Reproduce, word for word, every line from the first one down to the line containing "S.camera = cam", and nothing else.

_ _ _ _ _

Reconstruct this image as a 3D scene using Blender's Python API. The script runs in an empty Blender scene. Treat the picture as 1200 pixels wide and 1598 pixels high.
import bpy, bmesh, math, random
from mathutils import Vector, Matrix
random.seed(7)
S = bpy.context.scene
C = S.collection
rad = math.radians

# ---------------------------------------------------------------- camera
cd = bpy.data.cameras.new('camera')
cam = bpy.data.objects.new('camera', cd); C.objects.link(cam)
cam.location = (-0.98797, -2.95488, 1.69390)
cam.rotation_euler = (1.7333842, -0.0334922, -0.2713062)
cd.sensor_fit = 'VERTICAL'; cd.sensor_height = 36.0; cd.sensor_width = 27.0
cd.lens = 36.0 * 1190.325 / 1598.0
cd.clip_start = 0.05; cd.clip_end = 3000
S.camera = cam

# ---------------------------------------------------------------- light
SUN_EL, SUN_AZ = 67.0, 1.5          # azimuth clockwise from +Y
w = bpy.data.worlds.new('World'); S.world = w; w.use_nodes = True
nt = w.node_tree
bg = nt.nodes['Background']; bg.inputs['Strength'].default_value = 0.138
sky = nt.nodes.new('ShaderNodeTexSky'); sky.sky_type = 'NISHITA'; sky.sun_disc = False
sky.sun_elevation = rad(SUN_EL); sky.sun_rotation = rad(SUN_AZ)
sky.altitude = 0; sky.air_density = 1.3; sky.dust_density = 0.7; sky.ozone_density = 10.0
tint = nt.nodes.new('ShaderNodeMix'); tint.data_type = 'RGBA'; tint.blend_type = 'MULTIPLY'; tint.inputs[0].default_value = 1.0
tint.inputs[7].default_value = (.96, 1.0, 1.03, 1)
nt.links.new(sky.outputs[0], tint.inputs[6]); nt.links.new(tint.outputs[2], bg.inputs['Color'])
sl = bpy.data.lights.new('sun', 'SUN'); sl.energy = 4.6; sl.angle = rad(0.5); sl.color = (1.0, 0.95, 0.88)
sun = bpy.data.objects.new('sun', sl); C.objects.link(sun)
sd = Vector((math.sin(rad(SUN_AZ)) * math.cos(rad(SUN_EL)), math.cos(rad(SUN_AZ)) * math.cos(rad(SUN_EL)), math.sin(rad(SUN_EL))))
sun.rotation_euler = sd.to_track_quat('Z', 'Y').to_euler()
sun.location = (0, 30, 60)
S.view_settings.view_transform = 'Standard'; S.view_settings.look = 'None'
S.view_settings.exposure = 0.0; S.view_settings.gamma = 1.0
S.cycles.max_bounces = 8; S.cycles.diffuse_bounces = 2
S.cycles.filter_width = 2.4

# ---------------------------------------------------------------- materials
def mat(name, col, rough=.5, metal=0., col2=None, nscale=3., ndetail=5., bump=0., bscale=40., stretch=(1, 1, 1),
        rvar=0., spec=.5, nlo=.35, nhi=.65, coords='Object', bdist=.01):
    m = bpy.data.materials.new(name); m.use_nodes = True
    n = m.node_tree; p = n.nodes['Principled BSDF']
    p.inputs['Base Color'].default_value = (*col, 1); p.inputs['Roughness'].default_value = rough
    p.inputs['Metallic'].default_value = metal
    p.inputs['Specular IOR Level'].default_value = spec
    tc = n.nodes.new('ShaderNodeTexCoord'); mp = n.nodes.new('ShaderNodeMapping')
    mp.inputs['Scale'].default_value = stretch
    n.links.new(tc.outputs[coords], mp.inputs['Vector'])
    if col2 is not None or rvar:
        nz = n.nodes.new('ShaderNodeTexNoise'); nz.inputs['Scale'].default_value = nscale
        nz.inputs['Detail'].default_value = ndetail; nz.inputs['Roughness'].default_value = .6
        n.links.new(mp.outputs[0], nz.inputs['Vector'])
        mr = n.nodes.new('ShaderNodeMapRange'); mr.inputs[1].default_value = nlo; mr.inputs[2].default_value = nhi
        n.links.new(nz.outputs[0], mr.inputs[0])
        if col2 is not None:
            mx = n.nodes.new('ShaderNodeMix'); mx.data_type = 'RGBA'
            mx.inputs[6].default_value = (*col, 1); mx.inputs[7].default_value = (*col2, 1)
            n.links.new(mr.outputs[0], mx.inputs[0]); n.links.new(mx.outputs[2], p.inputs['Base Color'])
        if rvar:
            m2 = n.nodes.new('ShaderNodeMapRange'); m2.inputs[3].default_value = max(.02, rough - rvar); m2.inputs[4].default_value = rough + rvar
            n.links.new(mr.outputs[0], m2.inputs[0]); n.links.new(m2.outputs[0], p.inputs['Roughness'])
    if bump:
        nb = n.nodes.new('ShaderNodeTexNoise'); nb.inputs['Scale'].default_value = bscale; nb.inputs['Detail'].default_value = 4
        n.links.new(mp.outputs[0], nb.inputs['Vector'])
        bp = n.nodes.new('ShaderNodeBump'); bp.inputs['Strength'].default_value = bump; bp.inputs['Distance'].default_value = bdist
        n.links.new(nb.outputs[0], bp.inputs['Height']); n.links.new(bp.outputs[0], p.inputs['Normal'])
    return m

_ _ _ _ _

Answer:
Reconstruct this image as a 3D scene using Blender's Python API. The script runs in an empty Blender scene. Treat the picture as 1200 pixels wide and 1598 pixels high.
import bpy, bmesh, math, random
from mathutils import Vector, Matrix
random.seed(7)
S = bpy.context.scene
C = S.collection
rad = math.radians

# ---------------------------------------------------------------- camera
cd = bpy.data.cameras.new('camera')
cam = bpy.data.objects.new('camera', cd); C.objects.link(cam)
cam.location = (-0.98797, -2.95488, 1.69390)
cam.rotation_euler = (1.7333842, -0.0334922, -0.2713062)
cd.sensor_fit = 'VERTICAL'; cd.sensor_height = 36.0; cd.sensor_width = 27.0
cd.lens = 36.0 * 1190.325 / 1598.0
cd.clip_start = 0.05; cd.clip_end = 3000
S.camera = cam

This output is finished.